▸ Your objective
Restate all of the data exactly.

▸ Dataset section

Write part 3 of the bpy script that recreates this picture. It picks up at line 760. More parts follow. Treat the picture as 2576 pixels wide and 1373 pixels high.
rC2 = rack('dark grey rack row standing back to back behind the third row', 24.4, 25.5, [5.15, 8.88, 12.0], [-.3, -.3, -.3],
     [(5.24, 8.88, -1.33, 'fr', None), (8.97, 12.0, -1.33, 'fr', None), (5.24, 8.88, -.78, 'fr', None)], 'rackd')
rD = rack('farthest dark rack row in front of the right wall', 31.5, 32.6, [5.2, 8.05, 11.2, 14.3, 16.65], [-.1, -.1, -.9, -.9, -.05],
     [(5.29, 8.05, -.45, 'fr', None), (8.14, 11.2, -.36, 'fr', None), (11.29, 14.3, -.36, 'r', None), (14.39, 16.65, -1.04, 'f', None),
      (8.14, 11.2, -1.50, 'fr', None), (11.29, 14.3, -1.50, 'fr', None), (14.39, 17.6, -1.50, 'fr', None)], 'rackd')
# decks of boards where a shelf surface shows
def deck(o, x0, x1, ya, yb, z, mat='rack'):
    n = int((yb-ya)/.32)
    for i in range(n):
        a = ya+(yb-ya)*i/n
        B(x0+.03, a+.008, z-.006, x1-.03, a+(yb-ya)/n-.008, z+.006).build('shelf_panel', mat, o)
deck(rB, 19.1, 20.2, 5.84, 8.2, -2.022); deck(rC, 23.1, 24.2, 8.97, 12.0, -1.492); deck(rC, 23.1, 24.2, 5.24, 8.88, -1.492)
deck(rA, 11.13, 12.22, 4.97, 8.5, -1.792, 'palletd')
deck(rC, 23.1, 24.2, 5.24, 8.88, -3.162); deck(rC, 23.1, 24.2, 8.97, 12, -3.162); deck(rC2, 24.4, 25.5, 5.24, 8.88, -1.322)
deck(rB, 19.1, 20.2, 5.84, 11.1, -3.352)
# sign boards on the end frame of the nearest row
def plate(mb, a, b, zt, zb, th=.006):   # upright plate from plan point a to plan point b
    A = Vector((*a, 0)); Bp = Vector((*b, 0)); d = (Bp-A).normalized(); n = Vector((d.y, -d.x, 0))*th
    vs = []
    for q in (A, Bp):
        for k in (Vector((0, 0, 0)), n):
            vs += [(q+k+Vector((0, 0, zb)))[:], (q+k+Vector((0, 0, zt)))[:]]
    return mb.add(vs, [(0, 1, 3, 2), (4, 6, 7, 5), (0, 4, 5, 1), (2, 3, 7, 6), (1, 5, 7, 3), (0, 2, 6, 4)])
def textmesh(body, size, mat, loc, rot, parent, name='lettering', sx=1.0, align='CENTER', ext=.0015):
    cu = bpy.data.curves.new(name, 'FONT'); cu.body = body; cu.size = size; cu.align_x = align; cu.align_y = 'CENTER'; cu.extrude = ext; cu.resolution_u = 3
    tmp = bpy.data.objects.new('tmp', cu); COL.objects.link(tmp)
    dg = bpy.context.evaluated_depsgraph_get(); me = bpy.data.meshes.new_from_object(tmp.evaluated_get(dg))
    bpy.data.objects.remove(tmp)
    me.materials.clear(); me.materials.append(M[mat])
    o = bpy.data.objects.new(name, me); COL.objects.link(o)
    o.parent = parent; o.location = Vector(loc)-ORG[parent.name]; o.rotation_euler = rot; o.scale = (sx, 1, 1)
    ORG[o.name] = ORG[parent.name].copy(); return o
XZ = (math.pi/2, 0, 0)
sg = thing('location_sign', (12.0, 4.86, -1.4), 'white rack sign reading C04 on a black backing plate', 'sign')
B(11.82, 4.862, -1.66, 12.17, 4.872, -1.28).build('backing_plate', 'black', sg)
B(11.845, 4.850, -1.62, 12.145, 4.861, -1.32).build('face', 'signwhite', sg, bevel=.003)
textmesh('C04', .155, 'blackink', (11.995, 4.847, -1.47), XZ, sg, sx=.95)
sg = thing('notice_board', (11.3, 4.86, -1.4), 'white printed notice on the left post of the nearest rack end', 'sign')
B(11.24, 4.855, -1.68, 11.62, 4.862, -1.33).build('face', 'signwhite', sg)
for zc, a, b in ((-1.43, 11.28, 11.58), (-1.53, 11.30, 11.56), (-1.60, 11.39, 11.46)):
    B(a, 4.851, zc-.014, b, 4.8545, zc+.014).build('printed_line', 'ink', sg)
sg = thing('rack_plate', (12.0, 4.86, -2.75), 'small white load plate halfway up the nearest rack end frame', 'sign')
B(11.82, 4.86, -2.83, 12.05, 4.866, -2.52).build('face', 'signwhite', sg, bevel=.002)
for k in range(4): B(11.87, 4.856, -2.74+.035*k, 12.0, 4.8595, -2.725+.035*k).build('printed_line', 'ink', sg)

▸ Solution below
Write part 3 of the bpy script that recreates this picture. It picks up at line 760. More parts follow. Treat the picture as 2576 pixels wide and 1373 pixels high.
rC2 = rack('dark grey rack row standing back to back behind the third row', 24.4, 25.5, [5.15, 8.88, 12.0], [-.3, -.3, -.3],
     [(5.24, 8.88, -1.33, 'fr', None), (8.97, 12.0, -1.33, 'fr', None), (5.24, 8.88, -.78, 'fr', None)], 'rackd')
rD = rack('farthest dark rack row in front of the right wall', 31.5, 32.6, [5.2, 8.05, 11.2, 14.3, 16.65], [-.1, -.1, -.9, -.9, -.05],
     [(5.29, 8.05, -.45, 'fr', None), (8.14, 11.2, -.36, 'fr', None), (11.29, 14.3, -.36, 'r', None), (14.39, 16.65, -1.04, 'f', None),
      (8.14, 11.2, -1.50, 'fr', None), (11.29, 14.3, -1.50, 'fr', None), (14.39, 17.6, -1.50, 'fr', None)], 'rackd')
# decks of boards where a shelf surface shows
def deck(o, x0, x1, ya, yb, z, mat='rack'):
    n = int((yb-ya)/.32)
    for i in range(n):
        a = ya+(yb-ya)*i/n
        B(x0+.03, a+.008, z-.006, x1-.03, a+(yb-ya)/n-.008, z+.006).build('shelf_panel', mat, o)
deck(rB, 19.1, 20.2, 5.84, 8.2, -2.022); deck(rC, 23.1, 24.2, 8.97, 12.0, -1.492); deck(rC, 23.1, 24.2, 5.24, 8.88, -1.492)
deck(rA, 11.13, 12.22, 4.97, 8.5, -1.792, 'palletd')
deck(rC, 23.1, 24.2, 5.24, 8.88, -3.162); deck(rC, 23.1, 24.2, 8.97, 12, -3.162); deck(rC2, 24.4, 25.5, 5.24, 8.88, -1.322)
deck(rB, 19.1, 20.2, 5.84, 11.1, -3.352)
# sign boards on the end frame of the nearest row
def plate(mb, a, b, zt, zb, th=.006):   # upright plate from plan point a to plan point b
    A = Vector((*a, 0)); Bp = Vector((*b, 0)); d = (Bp-A).normalized(); n = Vector((d.y, -d.x, 0))*th
    vs = []
    for q in (A, Bp):
        for k in (Vector((0, 0, 0)), n):
            vs += [(q+k+Vector((0, 0, zb)))[:], (q+k+Vector((0, 0, zt)))[:]]
    return mb.add(vs, [(0, 1, 3, 2), (4, 6, 7, 5), (0, 4, 5, 1), (2, 3, 7, 6), (1, 5, 7, 3), (0, 2, 6, 4)])
def textmesh(body, size, mat, loc, rot, parent, name='lettering', sx=1.0, align='CENTER', ext=.0015):
    cu = bpy.data.curves.new(name, 'FONT'); cu.body = body; cu.size = size; cu.align_x = align; cu.align_y = 'CENTER'; cu.extrude = ext; cu.resolution_u = 3
    tmp = bpy.data.objects.new('tmp', cu); COL.objects.link(tmp)
    dg = bpy.context.evaluated_depsgraph_get(); me = bpy.data.meshes.new_from_object(tmp.evaluated_get(dg))
    bpy.data.objects.remove(tmp)
    me.materials.clear(); me.materials.append(M[mat])
    o = bpy.data.objects.new(name, me); COL.objects.link(o)
    o.parent = parent; o.location = Vector(loc)-ORG[parent.name]; o.rotation_euler = rot; o.scale = (sx, 1, 1)
    ORG[o.name] = ORG[parent.name].copy(); return o
XZ = (math.pi/2, 0, 0)
sg = thing('location_sign', (12.0, 4.86, -1.4), 'white rack sign reading C04 on a black backing plate', 'sign')
B(11.82, 4.862, -1.66, 12.17, 4.872, -1.28).build('backing_plate', 'black', sg)
B(11.845, 4.850, -1.62, 12.145, 4.861, -1.32).build('face', 'signwhite', sg, bevel=.003)
textmesh('C04', .155, 'blackink', (11.995, 4.847, -1.47), XZ, sg, sx=.95)
sg = thing('notice_board', (11.3, 4.86, -1.4), 'white printed notice on the left post of the nearest rack end', 'sign')
B(11.24, 4.855, -1.68, 11.62, 4.862, -1.33).build('face', 'signwhite', sg)
for zc, a, b in ((-1.43, 11.28, 11.58), (-1.53, 11.30, 11.56), (-1.60, 11.39, 11.46)):
    B(a, 4.851, zc-.014, b, 4.8545, zc+.014).build('printed_line', 'ink', sg)
sg = thing('rack_plate', (12.0, 4.86, -2.75), 'small white load plate halfway up the nearest rack end frame', 'sign')
B(11.82, 4.86, -2.83, 12.05, 4.866, -2.52).build('face', 'signwhite', sg, bevel=.002)
for k in range(4): B(11.87, 4.856, -2.74+.035*k, 12.0, 4.8595, -2.725+.035*k).build('printed_line', 'ink', sg)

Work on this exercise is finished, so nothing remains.